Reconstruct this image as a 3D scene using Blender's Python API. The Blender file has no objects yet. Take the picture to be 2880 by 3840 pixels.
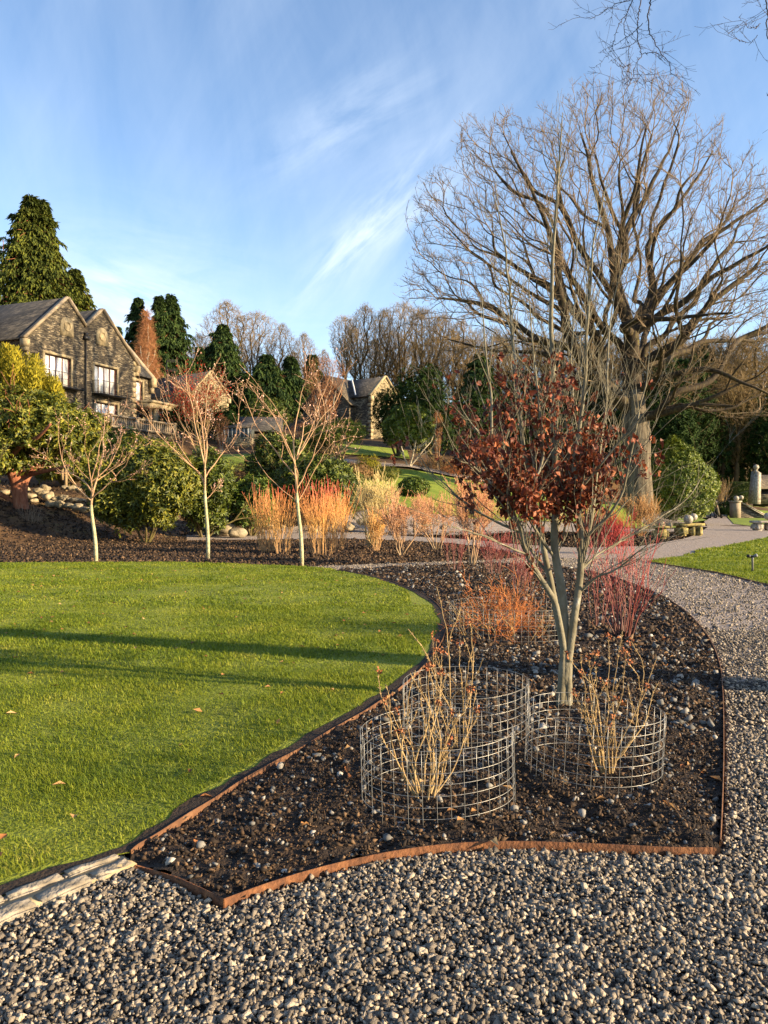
import bpy, bmesh, math, random
import numpy as np
from mathutils import Vector, Matrix, noise as mnoise
from mathutils.geometry import tessellate_polygon
R = math.radians
SC = bpy.context.scene
COL = SC.collection
# ---------------------------------------------------------------- camera, world, sun
F, HY, EYE = 2884.0, 1870.0, 1.55          # focal length and horizon row of the 2880x3840 photograph
cam = bpy.data.cameras.new('camera'); cam_o = bpy.data.objects.new('camera', cam); COL.objects.link(cam_o)
cam.sensor_fit = 'VERTICAL'; cam.sensor_height = 36; cam.lens = 36 * F / 3840
cam.shift_y = -(1920 - HY) / 3840
cam_o.location = (0, 0, EYE); cam_o.rotation_euler = (R(90), 0, 0)
cam.clip_start = .05; cam.clip_end = 3000
SC.camera = cam_o
SUN_DIR = Vector((0.955, -0.30, 0)).normalized(); SUN_EL = R(15)
sd = Vector((SUN_DIR.x * math.cos(SUN_EL), SUN_DIR.y * math.cos(SUN_EL), math.sin(SUN_EL)))
sl = bpy.data.lights.new('sun', 'SUN'); sl.energy = 5.0; sl.angle = R(.5); sl.color = (1.0, .77, .47)
so = bpy.data.objects.new('sun', sl); COL.objects.link(so); so.rotation_euler = sd.to_track_quat('Z', 'Y').to_euler()
SC.view_settings.view_transform = 'Standard'; SC.view_settings.look = 'None'
SC.view_settings.exposure = 1.75; SC.view_settings.gamma = 1
SC.cycles.max_bounces = 5; SC.cycles.diffuse_bounces = 3; SC.cycles.transparent_max_bounces = 8
SC.cycles.use_denoising = True

W = bpy.data.worlds.new('World'); SC.world = W; W.use_nodes = True
def world():
    nt = W.node_tree; N = nt.nodes; L = nt.links; N.clear()
    out = N.new('ShaderNodeOutputWorld'); bg = N.new('ShaderNodeBackground'); L.new(bg.outputs[0], out.inputs[0])
    sky = N.new('ShaderNodeTexSky'); sky.sky_type = 'NISHITA'; sky.sun_disc = False
    sky.sun_elevation = R(24); sky.sun_rotation = math.atan2(SUN_DIR.x, SUN_DIR.y)
    sky.air_density = 1.0; sky.dust_density = .35; sky.ozone_density = 2.2
    bg.inputs[1].default_value = .070
    tc = N.new('ShaderNodeTexCoord'); sp = N.new('ShaderNodeSeparateXYZ'); L.new(tc.outputs['Generated'], sp.inputs[0])
    def m(op, a, b=None, c=None, clamp=False):
        n = N.new('ShaderNodeMath'); n.operation = op; n.use_clamp = clamp
        for i, v in enumerate((a, b, c)):
            if v is None: continue
            if isinstance(v, (int, float)): n.inputs[i].default_value = v
            else: L.new(v, n.inputs[i])
        return n.outputs[0]
    X, Y, Z = sp.outputs
    Ya = m('MAXIMUM', m('ABSOLUTE', Y), .05)
    u = m('DIVIDE', X, Ya); v = m('DIVIDE', Z, Ya)
    def noise(vx, vy, sx, sy, det=6, dist=.4, seed=0.):
        c = N.new('ShaderNodeCombineXYZ'); L.new(m('MULTIPLY', vx, sx), c.inputs[0]); L.new(m('MULTIPLY', vy, sy), c.inputs[1]); c.inputs[2].default_value = seed
        n = N.new('ShaderNodeTexNoise'); n.inputs['Scale'].default_value = 1; n.inputs['Detail'].default_value = det; n.inputs['Roughness'].default_value = .6
        n.inputs['Distortion'].default_value = dist; L.new(c.outputs[0], n.inputs[0]); return n.outputs[0]
    def rot(cx, cy, ang):
        c, s = math.cos(ang), math.sin(ang); du = m('SUBTRACT', u, cx); dv = m('SUBTRACT', v, cy)
        return m('ADD', m('MULTIPLY', du, c), m('MULTIPLY', dv, s)), m('SUBTRACT', m('MULTIPLY', dv, c), m('MULTIPLY', du, s))
    def blob(a, b, la, lb):
        q = m('ADD', m('POWER', m('ABSOLUTE', m('DIVIDE', a, la)), 2), m('POWER', m('ABSOLUTE', m('DIVIDE', b, lb)), 2))
        return m('POWER', 2.718, m('MULTIPLY', q, -1))
    tot = None
    # general thin veil, streaks and two brighter wisps
    a, b = rot(0, 0, R(62)); n = noise(a, b, 1.3, 5, seed=3.); veil = m('MULTIPLY', m('SUBTRACT', n, .45, clamp=True), .5)
    a, b = rot(-.30, .5, R(100)); n = noise(a, b, 1.5, 6, seed=9.); veil2 = m('MULTIPLY', m('SUBTRACT', n, .42, clamp=True), .45)
    tot = m('ADD', veil, veil2)
    for cx, cy, ang, la, lb, k, sx, sy, sd_ in ((-.035, .335, R(47), .10, .022, 1.5, 9, 40, 1.), (.02, .38, R(44), .13, .05, 1.0, 7, 24, 5.), (-.31, .245, R(-22), .10, .045, 1.5, 7, 45, 2.),
                                         (-.33, .28, R(-10), .16, .08, .9, 6, 20, 7.), (-.055, .49, R(30), .12, .05, .7, 6, 18, 8.), (-.23, .20, R(4), .3, .05, .5, 4, 12, 4.)):
        a, b = rot(cx, cy, ang); g = blob(a, b, la, lb); n = noise(a, b, sx, sy, seed=sd_)
        tot = m('ADD', tot, m('MULTIPLY', m('MULTIPLY', g, m('SUBTRACT', n, .36, clamp=True)), k * 1.5))
    low = m('MULTIPLY', m('POWER', 2.718, m('MULTIPLY', m('ABSOLUTE', v), -7)), .30)
    tot = m('ADD', tot, low)
    tot = m('MINIMUM', tot, .85)
    mix = N.new('ShaderNodeMix'); mix.data_type = 'RGBA'; L.new(tot, mix.inputs[0]); 
    hs = N.new('ShaderNodeHueSaturation'); hs.inputs['Saturation'].default_value = 1.02; hs.inputs['Value'].default_value = 1.2; L.new(sky.outputs[0], hs.inputs['Color'])
    L.new(hs.outputs[0], mix.inputs[6])
    mix.inputs[7].default_value = (4.6, 5.2, 6.0, 1)
    L.new(mix.outputs[2], bg.inputs[0])
world()

# ---------------------------------------------------------------- helpers
def P(px, py, d): return np.array(((px - 1440) / F * d, d, EYE - (py - HY) / F * d))
def G(px, py): return P(px, py, F * EYE / (py - HY))
def crop(x, y, ox, oy, s): return ox + x / s, oy + y / s

def tagp(o, label=None, cat=None, group=None, kind=None):
    for k, v in (('label', label), ('category', cat), ('group', group), ('kind', kind)):
        if v: o[k] = v
    return o
def empty(name, loc=(0, 0, 0), rz=0, **kw):
    o = bpy.data.objects.new(name, None); COL.objects.link(o); o.location = tuple(loc); o.rotation_euler = (0, 0, rz)
    o.empty_display_size = .2
    return tagp(o, **kw)
KIDS = {}
def copy_tree(o, parent=None):
    c = o.copy(); COL.objects.link(c)
    if parent is not None: c.parent = parent; KIDS.setdefault(parent.name, []).append(c)
    for ch in list(KIDS.get(o.name, [])): copy_tree(ch, c)
    return c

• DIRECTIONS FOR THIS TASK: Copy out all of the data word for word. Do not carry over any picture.

• SOLUTION BELOW:
Reconstruct this image as a 3D scene using Blender's Python API. The Blender file has no objects yet. Take the picture to be 2880 by 3840 pixels.
import bpy, bmesh, math, random
import numpy as np
from mathutils import Vector, Matrix, noise as mnoise
from mathutils.geometry import tessellate_polygon
R = math.radians
SC = bpy.context.scene
COL = SC.collection
# ---------------------------------------------------------------- camera, world, sun
F, HY, EYE = 2884.0, 1870.0, 1.55          # focal length and horizon row of the 2880x3840 photograph
cam = bpy.data.cameras.new('camera'); cam_o = bpy.data.objects.new('camera', cam); COL.objects.link(cam_o)
cam.sensor_fit = 'VERTICAL'; cam.sensor_height = 36; cam.lens = 36 * F / 3840
cam.shift_y = -(1920 - HY) / 3840
cam_o.location = (0, 0, EYE); cam_o.rotation_euler = (R(90), 0, 0)
cam.clip_start = .05; cam.clip_end = 3000
SC.camera = cam_o
SUN_DIR = Vector((0.955, -0.30, 0)).normalized(); SUN_EL = R(15)
sd = Vector((SUN_DIR.x * math.cos(SUN_EL), SUN_DIR.y * math.cos(SUN_EL), math.sin(SUN_EL)))
sl = bpy.data.lights.new('sun', 'SUN'); sl.energy = 5.0; sl.angle = R(.5); sl.color = (1.0, .77, .47)
so = bpy.data.objects.new('sun', sl); COL.objects.link(so); so.rotation_euler = sd.to_track_quat('Z', 'Y').to_euler()
SC.view_settings.view_transform = 'Standard'; SC.view_settings.look = 'None'
SC.view_settings.exposure = 1.75; SC.view_settings.gamma = 1
SC.cycles.max_bounces = 5; SC.cycles.diffuse_bounces = 3; SC.cycles.transparent_max_bounces = 8
SC.cycles.use_denoising = True

W = bpy.data.worlds.new('World'); SC.world = W; W.use_nodes = True
def world():
    nt = W.node_tree; N = nt.nodes; L = nt.links; N.clear()
    out = N.new('ShaderNodeOutputWorld'); bg = N.new('ShaderNodeBackground'); L.new(bg.outputs[0], out.inputs[0])
    sky = N.new('ShaderNodeTexSky'); sky.sky_type = 'NISHITA'; sky.sun_disc = False
    sky.sun_elevation = R(24); sky.sun_rotation = math.atan2(SUN_DIR.x, SUN_DIR.y)
    sky.air_density = 1.0; sky.dust_density = .35; sky.ozone_density = 2.2
    bg.inputs[1].default_value = .070
    tc = N.new('ShaderNodeTexCoord'); sp = N.new('ShaderNodeSeparateXYZ'); L.new(tc.outputs['Generated'], sp.inputs[0])
    def m(op, a, b=None, c=None, clamp=False):
        n = N.new('ShaderNodeMath'); n.operation = op; n.use_clamp = clamp
        for i, v in enumerate((a, b, c)):
            if v is None: continue
            if isinstance(v, (int, float)): n.inputs[i].default_value = v
            else: L.new(v, n.inputs[i])
        return n.outputs[0]
    X, Y, Z = sp.outputs
    Ya = m('MAXIMUM', m('ABSOLUTE', Y), .05)
    u = m('DIVIDE', X, Ya); v = m('DIVIDE', Z, Ya)
    def noise(vx, vy, sx, sy, det=6, dist=.4, seed=0.):
        c = N.new('ShaderNodeCombineXYZ'); L.new(m('MULTIPLY', vx, sx), c.inputs[0]); L.new(m('MULTIPLY', vy, sy), c.inputs[1]); c.inputs[2].default_value = seed
        n = N.new('ShaderNodeTexNoise'); n.inputs['Scale'].default_value = 1; n.inputs['Detail'].default_value = det; n.inputs['Roughness'].default_value = .6
        n.inputs['Distortion'].default_value = dist; L.new(c.outputs[0], n.inputs[0]); return n.outputs[0]
    def rot(cx, cy, ang):
        c, s = math.cos(ang), math.sin(ang); du = m('SUBTRACT', u, cx); dv = m('SUBTRACT', v, cy)
        return m('ADD', m('MULTIPLY', du, c), m('MULTIPLY', dv, s)), m('SUBTRACT', m('MULTIPLY', dv, c), m('MULTIPLY', du, s))
    def blob(a, b, la, lb):
        q = m('ADD', m('POWER', m('ABSOLUTE', m('DIVIDE', a, la)), 2), m('POWER', m('ABSOLUTE', m('DIVIDE', b, lb)), 2))
        return m('POWER', 2.718, m('MULTIPLY', q, -1))
    tot = None
    # general thin veil, streaks and two brighter wisps
    a, b = rot(0, 0, R(62)); n = noise(a, b, 1.3, 5, seed=3.); veil = m('MULTIPLY', m('SUBTRACT', n, .45, clamp=True), .5)
    a, b = rot(-.30, .5, R(100)); n = noise(a, b, 1.5, 6, seed=9.); veil2 = m('MULTIPLY', m('SUBTRACT', n, .42, clamp=True), .45)
    tot = m('ADD', veil, veil2)
    for cx, cy, ang, la, lb, k, sx, sy, sd_ in ((-.035, .335, R(47), .10, .022, 1.5, 9, 40, 1.), (.02, .38, R(44), .13, .05, 1.0, 7, 24, 5.), (-.31, .245, R(-22), .10, .045, 1.5, 7, 45, 2.),
                                         (-.33, .28, R(-10), .16, .08, .9, 6, 20, 7.), (-.055, .49, R(30), .12, .05, .7, 6, 18, 8.), (-.23, .20, R(4), .3, .05, .5, 4, 12, 4.)):
        a, b = rot(cx, cy, ang); g = blob(a, b, la, lb); n = noise(a, b, sx, sy, seed=sd_)
        tot = m('ADD', tot, m('MULTIPLY', m('MULTIPLY', g, m('SUBTRACT', n, .36, clamp=True)), k * 1.5))
    low = m('MULTIPLY', m('POWER', 2.718, m('MULTIPLY', m('ABSOLUTE', v), -7)), .30)
    tot = m('ADD', tot, low)
    tot = m('MINIMUM', tot, .85)
    mix = N.new('ShaderNodeMix'); mix.data_type = 'RGBA'; L.new(tot, mix.inputs[0]); 
    hs = N.new('ShaderNodeHueSaturation'); hs.inputs['Saturation'].default_value = 1.02; hs.inputs['Value'].default_value = 1.2; L.new(sky.outputs[0], hs.inputs['Color'])
    L.new(hs.outputs[0], mix.inputs[6])
    mix.inputs[7].default_value = (4.6, 5.2, 6.0, 1)
    L.new(mix.outputs[2], bg.inputs[0])
world()

# ---------------------------------------------------------------- helpers
def P(px, py, d): return np.array(((px - 1440) / F * d, d, EYE - (py - HY) / F * d))
def G(px, py): return P(px, py, F * EYE / (py - HY))
def crop(x, y, ox, oy, s): return ox + x / s, oy + y / s

def tagp(o, label=None, cat=None, group=None, kind=None):
    for k, v in (('label', label), ('category', cat), ('group', group), ('kind', kind)):
        if v: o[k] = v
    return o
def empty(name, loc=(0, 0, 0), rz=0, **kw):
    o = bpy.data.objects.new(name, None); COL.objects.link(o); o.location = tuple(loc); o.rotation_euler = (0, 0, rz)
    o.empty_display_size = .2
    return tagp(o, **kw)
KIDS = {}
def copy_tree(o, parent=None):
    c = o.copy(); COL.objects.link(c)
    if parent is not None: c.parent = parent; KIDS.setdefault(parent.name, []).append(c)
    for ch in list(KIDS.get(o.name, [])): copy_tree(ch, c)
    return c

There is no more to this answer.